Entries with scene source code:
============

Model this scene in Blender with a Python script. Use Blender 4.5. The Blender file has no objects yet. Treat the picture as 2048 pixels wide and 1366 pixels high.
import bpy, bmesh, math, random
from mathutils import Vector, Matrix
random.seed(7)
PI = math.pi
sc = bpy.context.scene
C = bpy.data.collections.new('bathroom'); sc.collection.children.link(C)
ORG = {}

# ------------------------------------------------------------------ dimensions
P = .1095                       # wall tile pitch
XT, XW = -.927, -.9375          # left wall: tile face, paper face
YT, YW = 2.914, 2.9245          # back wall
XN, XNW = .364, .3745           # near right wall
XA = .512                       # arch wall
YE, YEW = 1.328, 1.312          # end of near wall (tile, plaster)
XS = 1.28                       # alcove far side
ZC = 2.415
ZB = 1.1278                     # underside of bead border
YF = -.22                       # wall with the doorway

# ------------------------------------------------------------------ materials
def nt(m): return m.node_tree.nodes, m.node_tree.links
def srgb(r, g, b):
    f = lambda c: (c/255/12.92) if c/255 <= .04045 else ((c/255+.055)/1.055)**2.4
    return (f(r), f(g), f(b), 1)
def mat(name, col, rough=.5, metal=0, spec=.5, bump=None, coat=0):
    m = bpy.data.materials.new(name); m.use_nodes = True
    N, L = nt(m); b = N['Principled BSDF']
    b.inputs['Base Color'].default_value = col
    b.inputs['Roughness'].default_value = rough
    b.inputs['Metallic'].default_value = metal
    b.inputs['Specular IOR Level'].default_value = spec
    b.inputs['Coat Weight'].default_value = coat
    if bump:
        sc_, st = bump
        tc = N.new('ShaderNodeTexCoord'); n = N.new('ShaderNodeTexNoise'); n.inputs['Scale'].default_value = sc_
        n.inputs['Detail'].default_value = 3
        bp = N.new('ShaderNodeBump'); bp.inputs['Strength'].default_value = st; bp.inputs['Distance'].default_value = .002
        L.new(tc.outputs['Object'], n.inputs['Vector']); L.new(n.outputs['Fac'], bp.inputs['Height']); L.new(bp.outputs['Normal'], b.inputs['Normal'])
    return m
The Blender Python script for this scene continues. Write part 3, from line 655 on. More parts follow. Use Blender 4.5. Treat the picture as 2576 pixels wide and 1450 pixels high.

============

Directions for this task: Reproduce verbatim only this range: the first line of the material through the line that contains "with the doorway", inclusive.

Problem solution:
Model this scene in Blender with a Python script. Use Blender 4.5. The Blender file has no objects yet. Treat the picture as 2048 pixels wide and 1366 pixels high.
import bpy, bmesh, math, random
from mathutils import Vector, Matrix
random.seed(7)
PI = math.pi
sc = bpy.context.scene
C = bpy.data.collections.new('bathroom'); sc.collection.children.link(C)
ORG = {}

# ------------------------------------------------------------------ dimensions
P = .1095                       # wall tile pitch
XT, XW = -.927, -.9375          # left wall: tile face, paper face
YT, YW = 2.914, 2.9245          # back wall
XN, XNW = .364, .3745           # near right wall
XA = .512                       # arch wall
YE, YEW = 1.328, 1.312          # end of near wall (tile, plaster)
XS = 1.28                       # alcove far side
ZC = 2.415
ZB = 1.1278                     # underside of bead border
YF = -.22                       # wall with the doorway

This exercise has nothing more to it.